Last week, the Cougars scored touchdowns on five of their final seven drives. The WVU defense also did not record a takeaway or an impact play on special teams (blocked kick, flipped-field return, etc.) for the first time since the Penn State game, and Houston rushed for over five yards per carry.
“Defensively, our best players didn’t play very well,” WVU head coach Neal Brown said. “I think any time – regardless of sport – when your best players don’t play very well, you’re going to struggle. Our best players didn’t play very good. By far the worst performance of the year. I think it starts with poor fundamentals. Our pad level was high. We didn’t shed blocks. We missed a lot of tackles. We needed to dominate with the front six, and we didn’t. Our pass coverage wasn’t good enough.”
In response, defensive coordinator Jordan Lesley also called for more production from the top of his depth chart.
“Your best players have to play well,” Lesley said. “It doesn’t matter how long they do this. If you’re the best player, there’s an expectation of how you play, and I don’t think that’s any different from high school to the NFL. There’s a specific expectation on how you should play every week. That’s why you’re the best player.”
Brown noted Monday that defensive back and linebacker are the two thinnest positions on the WVU roster, but both will receive boosts sooner rather than later. Junior safety Aubrey Burks – who missed the Houston game after his injury against TCU – will return Saturday. Junior linebacker Tirek Austin-Cave also practiced this week for the first time since fall camp, and he will provide much-needed depth at linebacker following redshirt freshman Trey Lathan’s season-ending leg injury upon his return sometime this month.
Still, the Mountaineers have the No. 4 total defense in the Big 12 (345 yards allowed per game). Only four teams (UCF, Iowa State, Baylor, Texas) are allowing fewer passing yards per game than WVU, and the same goes for its rushing defense.
Lesley’s defense is also one of five groups in the conference allowing fewer than 21 points per game.
“We played really well on defense for four weeks in a row,” Brown said. We played the opposite of that on Saturday. So whatever [is] the opposite of really good, that’s [how] we played.”
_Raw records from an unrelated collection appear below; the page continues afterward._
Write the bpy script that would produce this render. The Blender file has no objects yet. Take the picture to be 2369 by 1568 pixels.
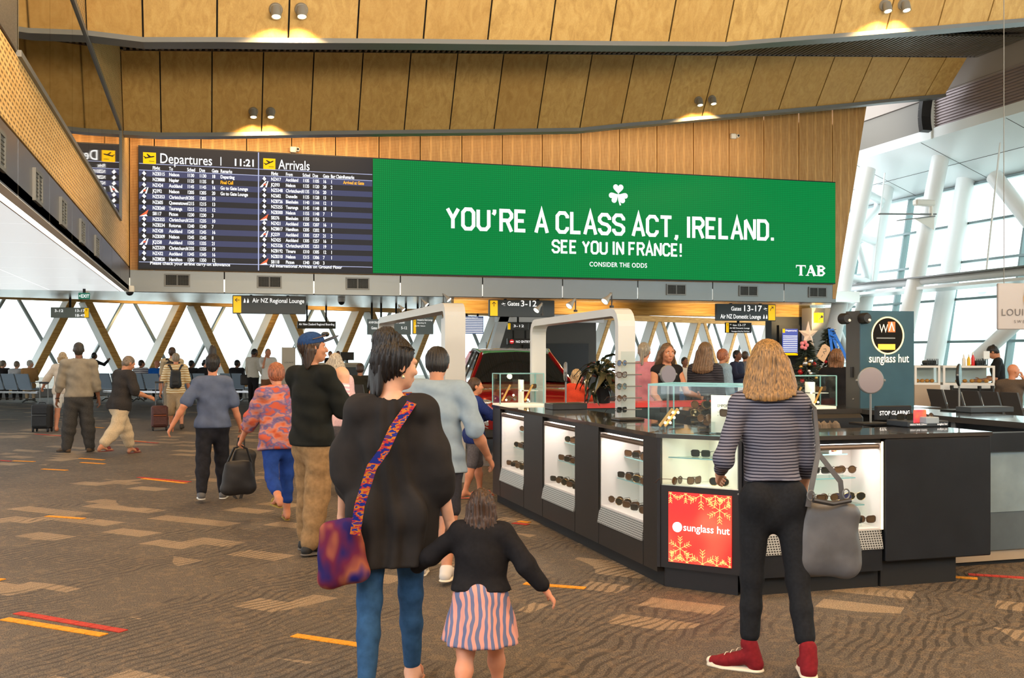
import bpy, math, random
import numpy as np
from mathutils import Vector, Matrix, Euler
random.seed(7); np.random.seed(7)
S = bpy.context.scene; COL = S.collection
# ------------------------------------------------------------ camera
FPX, YH, CX = 2430.0, 818.0, 1184.5
YAW = math.radians(16.38); SY, CY = math.sin(YAW), math.cos(YAW)
cam = bpy.data.objects.new('camera', bpy.data.cameras.new('camera')); COL.objects.link(cam)
cam.location = (0, 0, 1.6); cam.rotation_euler = (math.pi/2, 0, -YAW)
cam.data.sensor_width = 36; cam.data.lens = FPX/2369*36; cam.data.shift_y = (YH-784)/2369
cam.data.clip_end = 2000; S.camera = cam
# ------------------------------------------------------------ sky, exposure
S.view_settings.view_transform = 'Standard'; S.view_settings.look = 'None'
S.view_settings.exposure = 0.75; S.view_settings.gamma = 1; S.view_settings.use_curve_mapping = False
W = bpy.data.worlds.new('world'); S.world = W; W.use_nodes = True
bg = W.node_tree.nodes['Background']; bg.inputs[0].default_value = (0.95, 0.98, 1.0, 1); bg.inputs[1].default_value = 2.6
S.cycles.max_bounces = 5; S.cycles.diffuse_bounces = 3; S.cycles.glossy_bounces = 3; S.cycles.use_adaptive_sampling = True; S.cycles.adaptive_threshold = .06; S.cycles.adaptive_min_samples = 16
S.cycles.transparent_max_bounces = 12; S.cycles.sample_clamp_indirect = 6
def lamp(kind, name, loc, energy, col, parent=None, rot=(0,0,0), **kw):
    l = bpy.data.lights.new(name, kind); l.energy = energy; l.color = col
    for k, v in kw.items(): setattr(l, k, v)
    o = bpy.data.objects.new(name, l); COL.objects.link(o); o.location = loc; o.rotation_euler = rot
    if parent: o.parent = parent; o.location = Vector(loc)-parent.location
    return o
lamp('AREA', 'ceiling_fill', (5,-2,3.2), 3600, (1,.86,.62), rot=(math.radians(165),0,math.radians(-10)), size=12, shape='RECTANGLE', size_y=3)  # unseen area light added behind the camera to brighten the plywood folds
for _x, _y in ((-4.5,7),(-4.5,12),(-1.0,9.5),(1.0,14)):
    lamp('SPOT', 'floor_fill_spot', (_x,_y,3.0 if _x < -1.7 else 6.2), 240, (1,.66,.36), spot_size=math.radians(125), spot_blend=.6, shadow_soft_size=.15)  # unseen spots without fittings, added to warm the left floor
lamp('AREA', 'slat_wall_fill', (1.2,24.75,6.75), 60, (1,.66,.34), rot=(math.radians(40),0,0), size=5.5, shape='RECTANGLE', size_y=.12)  # hidden strip lights added behind the lower fold to brighten the slotted timber
lamp('AREA', 'slat_wall_fill', (9.5,24.75,7.4), 45, (1,.74,.46), rot=(math.radians(40),0,0), size=10.5, shape='RECTANGLE', size_y=.12)
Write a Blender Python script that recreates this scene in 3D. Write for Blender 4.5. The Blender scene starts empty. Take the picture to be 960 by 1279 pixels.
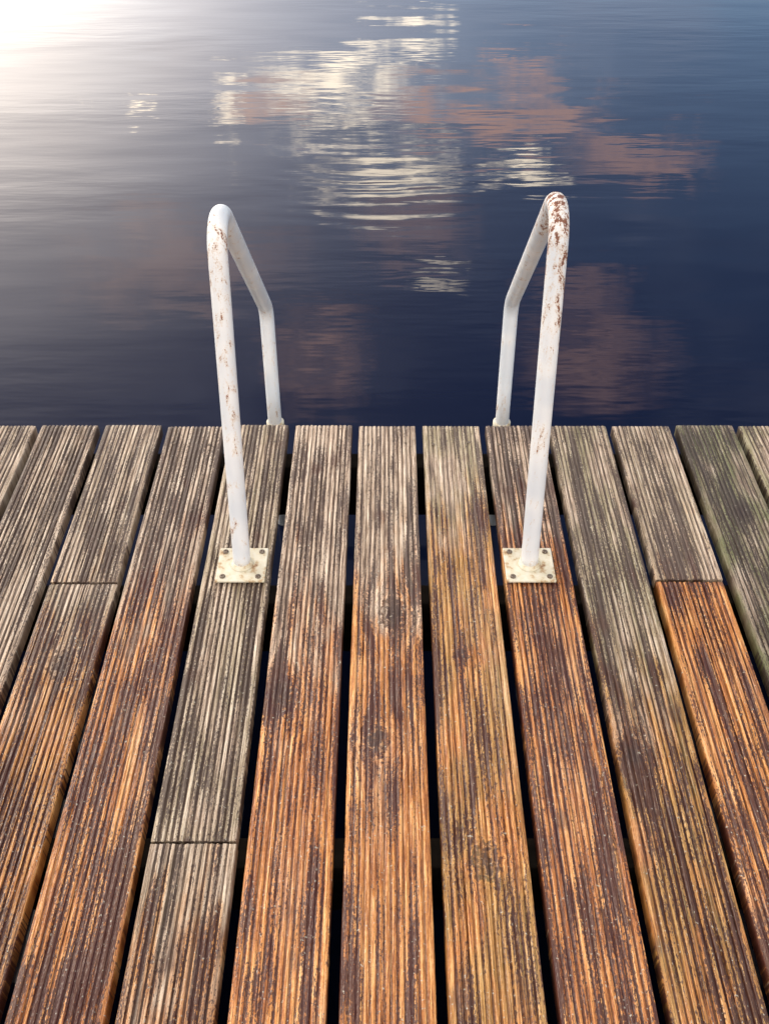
import bpy, math, random
import numpy as np
from mathutils import Vector
random.seed(4); rng=np.random.RandomState(7)
scene=bpy.context.scene
F=1161.0; TH=math.radians(43.35); H=1.363; CY=-1.746
S,C=math.sin(TH),math.cos(TH)
def row2y(r,z=0.0):
    v=(r-640)/F
    zc=(H-z)/(S+v*C)
    return CY+zc*(C-v*S)
def pix2w(px,r,z=0.0):
    v=(r-640)/F
    zc=(H-z)/(S+v*C)
    return ((px-483)/F*zc, CY+zc*(C-v*S))
def pix2sky(px,r):
    v=(r-640)/F; a=(px-483)/F
    f=C-v*S; d=S+v*C
    return math.atan2(a,f), math.atan2(d,math.hypot(a,f))

# ---------------- node helper
class NT:
    def __init__(s,t): s.t=t; s.n=t.nodes; s.l=t.links
    def new(s,ty,**k):
        n=s.n.new(ty)
        for a,b in k.items(): setattr(n,a,b)
        return n
    def put(s,sock,v):
        if v is None: return
        if isinstance(v,bpy.types.NodeSocket): s.l.new(v,sock)
        else:
            if sock.type=='RGBA' and isinstance(v,(tuple,list)) and len(v)==3: v=tuple(v)+(1,)
            sock.default_value=v
    def m(s,op,a,b=None,c=None,clamp=False):
        n=s.new('ShaderNodeMath',operation=op,use_clamp=clamp)
        s.put(n.inputs[0],a); s.put(n.inputs[1],b)
        if c is not None: s.put(n.inputs[2],c)
        return n.outputs[0]
    def vm(s,op,a,b=None):
        n=s.new('ShaderNodeVectorMath',operation=op)
        s.put(n.inputs[0],a); s.put(n.inputs[1],b)
        return n.outputs[0]
    def comb(s,x,y,z=0.0):
        n=s.new('ShaderNodeCombineXYZ')
        s.put(n.inputs[0],x); s.put(n.inputs[1],y); s.put(n.inputs[2],z); return n.outputs[0]
    def sep(s,v):
        n=s.new('ShaderNodeSeparateXYZ'); s.put(n.inputs[0],v); return n.outputs
    def noise(s,v,scale=1.0,detail=3.0,rough=0.5,dist=0.0):
        n=s.new('ShaderNodeTexNoise'); s.put(n.inputs['Vector'],v)
        n.inputs['Scale'].default_value=scale; n.inputs['Detail'].default_value=detail
        n.inputs['Roughness'].default_value=rough; n.inputs['Distortion'].default_value=dist
        return n.outputs['Fac']
    def mix(s,f,a,b,blend='MIX'):
        n=s.new('ShaderNodeMix',data_type='RGBA',blend_type=blend)
        s.put(n.inputs[0],f); s.put(n.inputs[6],a); s.put(n.inputs[7],b); return n.outputs[2]
    def ss(s,v,a,b,c=0.0,d=1.0):
        n=s.new('ShaderNodeMapRange',interpolation_type='SMOOTHSTEP')
        s.put(n.inputs[0],v); s.put(n.inputs[1],a); s.put(n.inputs[2],b); s.put(n.inputs[3],c); s.put(n.inputs[4],d)
        return n.outputs[0]
    def ramp(s,v,stops):
        n=s.new('ShaderNodeValToRGB'); e=n.color_ramp.elements
        while len(e)<len(stops): e.new(0.5)
        for i,(p,c) in enumerate(stops):
            e[i].position=p; e[i].color=tuple(c)+(1,)
        s.put(n.inputs[0],v); return n.outputs[0]
    def attr(s,name,ty='OBJECT'):
        n=s.new('ShaderNodeAttribute',attribute_type=ty,attribute_name=name); return n
    def bump(s,h,strength,dist,normal=None):
        n=s.new('ShaderNodeBump'); n.inputs['Strength'].default_value=strength
        n.inputs['Distance'].default_value=dist; s.put(n.inputs['Height'],h)
        if normal is not None: s.put(n.inputs['Normal'],normal)
        return n.outputs[0]
def mat(name):
    m=bpy.data.materials.new(name); m.use_nodes=True
    t=NT(m.node_tree); b=m.node_tree.nodes['Principled BSDF']
    return m,t,b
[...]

Despite its success from a yardage standpoint, the WVU secondary isn’t creating as many takeaways as it would like. The Mountaineers have the third-fewest interceptions (five) in the conference, and they have a dropped interception in each of the last three games. All five of the teams picks came in the Duquesne (two) and Pitt (three) games.
“Guys are in position,” Lesley said. “At the end of the day – just like we talked about with injuries – [if] your number’s called, you got to make the play.”
Up front, WVU’s defensive line combined for just six tackles last week. It was averaging 16 total tackles per game during the winning streak.
“Once you look at the film a couple times through, you got to let it go…You just got to focus on Oklahoma State,” junior defensive lineman Eddie Vesterinen said. “You just got to forget about Houston right now because you can’t do anything about it.”